--- The problem ---
Quote precisely the run of lines opening with the line containing "Generate a Blender" and closing with the line containing "so = bpy.data.objects.new('sun', sl);", and nothing else.
====
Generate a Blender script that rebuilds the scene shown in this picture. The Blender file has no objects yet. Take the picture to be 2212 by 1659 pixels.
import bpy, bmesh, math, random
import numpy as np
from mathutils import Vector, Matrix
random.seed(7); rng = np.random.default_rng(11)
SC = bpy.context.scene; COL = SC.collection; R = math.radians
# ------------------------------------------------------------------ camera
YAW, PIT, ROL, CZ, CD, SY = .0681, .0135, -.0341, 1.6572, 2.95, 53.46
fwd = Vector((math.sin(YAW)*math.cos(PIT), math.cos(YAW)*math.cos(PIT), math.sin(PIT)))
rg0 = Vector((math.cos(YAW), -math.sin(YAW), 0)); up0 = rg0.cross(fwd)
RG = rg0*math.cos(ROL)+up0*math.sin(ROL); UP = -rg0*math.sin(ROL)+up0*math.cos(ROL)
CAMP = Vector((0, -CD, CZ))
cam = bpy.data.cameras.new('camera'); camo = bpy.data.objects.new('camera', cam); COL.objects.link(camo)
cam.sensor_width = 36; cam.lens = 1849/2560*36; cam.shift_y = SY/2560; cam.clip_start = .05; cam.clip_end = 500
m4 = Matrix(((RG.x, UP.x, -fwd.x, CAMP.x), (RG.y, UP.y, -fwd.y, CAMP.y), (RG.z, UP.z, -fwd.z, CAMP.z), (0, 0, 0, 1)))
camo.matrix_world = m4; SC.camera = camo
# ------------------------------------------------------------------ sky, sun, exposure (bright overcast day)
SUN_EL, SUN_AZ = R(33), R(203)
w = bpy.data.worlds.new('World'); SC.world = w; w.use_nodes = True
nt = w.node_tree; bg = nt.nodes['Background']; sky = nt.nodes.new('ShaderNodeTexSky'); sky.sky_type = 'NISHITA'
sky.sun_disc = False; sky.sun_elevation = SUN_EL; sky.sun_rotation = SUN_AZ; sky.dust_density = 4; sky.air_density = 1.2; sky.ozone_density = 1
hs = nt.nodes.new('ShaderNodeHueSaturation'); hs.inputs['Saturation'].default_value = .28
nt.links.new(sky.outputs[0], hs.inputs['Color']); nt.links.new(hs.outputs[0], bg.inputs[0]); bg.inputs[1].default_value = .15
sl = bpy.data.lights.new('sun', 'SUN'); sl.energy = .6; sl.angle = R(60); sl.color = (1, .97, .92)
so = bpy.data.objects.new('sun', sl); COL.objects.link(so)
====
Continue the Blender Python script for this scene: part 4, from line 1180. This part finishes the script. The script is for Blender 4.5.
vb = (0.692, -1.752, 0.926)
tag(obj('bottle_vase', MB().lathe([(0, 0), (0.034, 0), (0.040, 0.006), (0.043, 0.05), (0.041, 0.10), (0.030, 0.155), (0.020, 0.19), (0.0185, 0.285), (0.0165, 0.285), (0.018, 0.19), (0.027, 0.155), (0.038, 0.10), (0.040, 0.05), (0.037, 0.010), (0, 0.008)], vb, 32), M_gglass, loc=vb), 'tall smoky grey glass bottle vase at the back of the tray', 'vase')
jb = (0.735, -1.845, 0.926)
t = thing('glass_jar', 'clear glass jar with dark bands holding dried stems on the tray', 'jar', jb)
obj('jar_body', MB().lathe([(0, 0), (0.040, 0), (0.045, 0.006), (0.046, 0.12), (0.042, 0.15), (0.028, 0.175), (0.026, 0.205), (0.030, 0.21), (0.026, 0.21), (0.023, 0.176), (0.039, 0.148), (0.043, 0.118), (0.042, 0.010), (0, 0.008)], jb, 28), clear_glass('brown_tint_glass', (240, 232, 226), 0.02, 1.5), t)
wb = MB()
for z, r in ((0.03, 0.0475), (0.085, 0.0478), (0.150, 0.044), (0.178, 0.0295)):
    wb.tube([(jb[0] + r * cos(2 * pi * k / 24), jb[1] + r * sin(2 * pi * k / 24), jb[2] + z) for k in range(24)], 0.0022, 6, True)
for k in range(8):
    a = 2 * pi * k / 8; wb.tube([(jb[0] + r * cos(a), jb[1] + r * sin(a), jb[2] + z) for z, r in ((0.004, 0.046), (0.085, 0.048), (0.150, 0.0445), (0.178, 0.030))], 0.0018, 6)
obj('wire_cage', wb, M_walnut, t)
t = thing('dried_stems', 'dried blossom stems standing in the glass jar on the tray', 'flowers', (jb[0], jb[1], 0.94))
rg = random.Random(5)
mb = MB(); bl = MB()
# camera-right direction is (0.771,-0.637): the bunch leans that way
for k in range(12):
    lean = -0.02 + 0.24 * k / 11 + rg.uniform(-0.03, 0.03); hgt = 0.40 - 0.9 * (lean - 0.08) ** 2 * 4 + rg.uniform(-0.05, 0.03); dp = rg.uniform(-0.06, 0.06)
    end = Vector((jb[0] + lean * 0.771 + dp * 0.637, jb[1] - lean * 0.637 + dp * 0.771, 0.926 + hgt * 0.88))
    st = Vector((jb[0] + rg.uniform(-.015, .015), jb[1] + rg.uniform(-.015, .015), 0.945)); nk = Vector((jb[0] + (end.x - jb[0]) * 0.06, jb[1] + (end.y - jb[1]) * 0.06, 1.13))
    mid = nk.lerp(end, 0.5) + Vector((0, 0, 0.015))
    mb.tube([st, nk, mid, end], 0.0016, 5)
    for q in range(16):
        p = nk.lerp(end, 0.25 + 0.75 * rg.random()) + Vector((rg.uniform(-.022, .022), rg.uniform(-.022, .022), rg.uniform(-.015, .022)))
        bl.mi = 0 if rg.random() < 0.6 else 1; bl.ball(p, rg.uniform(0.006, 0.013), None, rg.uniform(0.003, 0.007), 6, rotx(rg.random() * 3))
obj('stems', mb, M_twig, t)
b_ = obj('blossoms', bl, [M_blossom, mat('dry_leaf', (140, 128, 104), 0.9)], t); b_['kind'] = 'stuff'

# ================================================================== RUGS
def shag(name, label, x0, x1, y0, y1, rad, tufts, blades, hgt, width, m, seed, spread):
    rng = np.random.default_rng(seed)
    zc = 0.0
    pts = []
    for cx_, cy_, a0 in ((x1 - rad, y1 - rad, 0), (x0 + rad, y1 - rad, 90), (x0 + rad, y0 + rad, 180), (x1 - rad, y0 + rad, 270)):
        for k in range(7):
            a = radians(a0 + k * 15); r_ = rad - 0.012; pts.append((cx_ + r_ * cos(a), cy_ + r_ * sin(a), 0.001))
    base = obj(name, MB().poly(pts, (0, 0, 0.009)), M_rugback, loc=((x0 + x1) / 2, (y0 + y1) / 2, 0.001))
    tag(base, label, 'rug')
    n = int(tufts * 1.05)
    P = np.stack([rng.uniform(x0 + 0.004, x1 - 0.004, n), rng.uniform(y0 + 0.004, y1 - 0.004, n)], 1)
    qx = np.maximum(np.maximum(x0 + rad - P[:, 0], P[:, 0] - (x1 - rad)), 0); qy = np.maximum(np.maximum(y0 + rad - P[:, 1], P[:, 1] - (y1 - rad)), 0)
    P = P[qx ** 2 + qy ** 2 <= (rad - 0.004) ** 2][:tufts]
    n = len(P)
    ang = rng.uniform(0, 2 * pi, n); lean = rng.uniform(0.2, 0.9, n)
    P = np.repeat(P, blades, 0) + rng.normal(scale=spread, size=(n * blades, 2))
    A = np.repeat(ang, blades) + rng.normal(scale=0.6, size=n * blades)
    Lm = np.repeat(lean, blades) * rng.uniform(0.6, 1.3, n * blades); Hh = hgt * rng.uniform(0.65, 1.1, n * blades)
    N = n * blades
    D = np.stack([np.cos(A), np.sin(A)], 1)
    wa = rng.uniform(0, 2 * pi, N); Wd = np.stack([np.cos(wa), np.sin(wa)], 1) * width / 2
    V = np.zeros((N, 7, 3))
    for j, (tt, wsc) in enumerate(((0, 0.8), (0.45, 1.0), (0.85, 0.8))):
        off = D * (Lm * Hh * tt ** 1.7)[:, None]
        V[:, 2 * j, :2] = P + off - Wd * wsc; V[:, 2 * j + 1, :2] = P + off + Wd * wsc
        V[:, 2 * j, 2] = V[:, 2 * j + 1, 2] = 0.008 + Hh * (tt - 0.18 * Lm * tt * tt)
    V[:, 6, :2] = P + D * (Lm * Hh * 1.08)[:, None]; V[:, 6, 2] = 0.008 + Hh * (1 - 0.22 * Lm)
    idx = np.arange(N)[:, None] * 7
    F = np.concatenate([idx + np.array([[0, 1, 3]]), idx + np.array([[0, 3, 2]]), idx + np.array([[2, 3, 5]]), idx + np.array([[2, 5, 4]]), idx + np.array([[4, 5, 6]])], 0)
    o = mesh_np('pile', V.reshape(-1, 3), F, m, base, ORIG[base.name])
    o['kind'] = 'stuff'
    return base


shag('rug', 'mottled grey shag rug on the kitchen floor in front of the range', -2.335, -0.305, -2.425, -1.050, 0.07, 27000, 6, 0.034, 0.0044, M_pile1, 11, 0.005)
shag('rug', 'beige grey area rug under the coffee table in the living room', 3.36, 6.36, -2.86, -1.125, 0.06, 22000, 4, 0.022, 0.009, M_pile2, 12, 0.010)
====
--- Exercise solution ---
Generate a Blender script that rebuilds the scene shown in this picture. The Blender file has no objects yet. Take the picture to be 2212 by 1659 pixels.
import bpy, bmesh, math, random
import numpy as np
from mathutils import Vector, Matrix
random.seed(7); rng = np.random.default_rng(11)
SC = bpy.context.scene; COL = SC.collection; R = math.radians
# ------------------------------------------------------------------ camera
YAW, PIT, ROL, CZ, CD, SY = .0681, .0135, -.0341, 1.6572, 2.95, 53.46
fwd = Vector((math.sin(YAW)*math.cos(PIT), math.cos(YAW)*math.cos(PIT), math.sin(PIT)))
rg0 = Vector((math.cos(YAW), -math.sin(YAW), 0)); up0 = rg0.cross(fwd)
RG = rg0*math.cos(ROL)+up0*math.sin(ROL); UP = -rg0*math.sin(ROL)+up0*math.cos(ROL)
CAMP = Vector((0, -CD, CZ))
cam = bpy.data.cameras.new('camera'); camo = bpy.data.objects.new('camera', cam); COL.objects.link(camo)
cam.sensor_width = 36; cam.lens = 1849/2560*36; cam.shift_y = SY/2560; cam.clip_start = .05; cam.clip_end = 500
m4 = Matrix(((RG.x, UP.x, -fwd.x, CAMP.x), (RG.y, UP.y, -fwd.y, CAMP.y), (RG.z, UP.z, -fwd.z, CAMP.z), (0, 0, 0, 1)))
camo.matrix_world = m4; SC.camera = camo
# ------------------------------------------------------------------ sky, sun, exposure (bright overcast day)
SUN_EL, SUN_AZ = R(33), R(203)
w = bpy.data.worlds.new('World'); SC.world = w; w.use_nodes = True
nt = w.node_tree; bg = nt.nodes['Background']; sky = nt.nodes.new('ShaderNodeTexSky'); sky.sky_type = 'NISHITA'
sky.sun_disc = False; sky.sun_elevation = SUN_EL; sky.sun_rotation = SUN_AZ; sky.dust_density = 4; sky.air_density = 1.2; sky.ozone_density = 1
hs = nt.nodes.new('ShaderNodeHueSaturation'); hs.inputs['Saturation'].default_value = .28
nt.links.new(sky.outputs[0], hs.inputs['Color']); nt.links.new(hs.outputs[0], bg.inputs[0]); bg.inputs[1].default_value = .15
sl = bpy.data.lights.new('sun', 'SUN'); sl.energy = .6; sl.angle = R(60); sl.color = (1, .97, .92)
so = bpy.data.objects.new('sun', sl); COL.objects.link(so)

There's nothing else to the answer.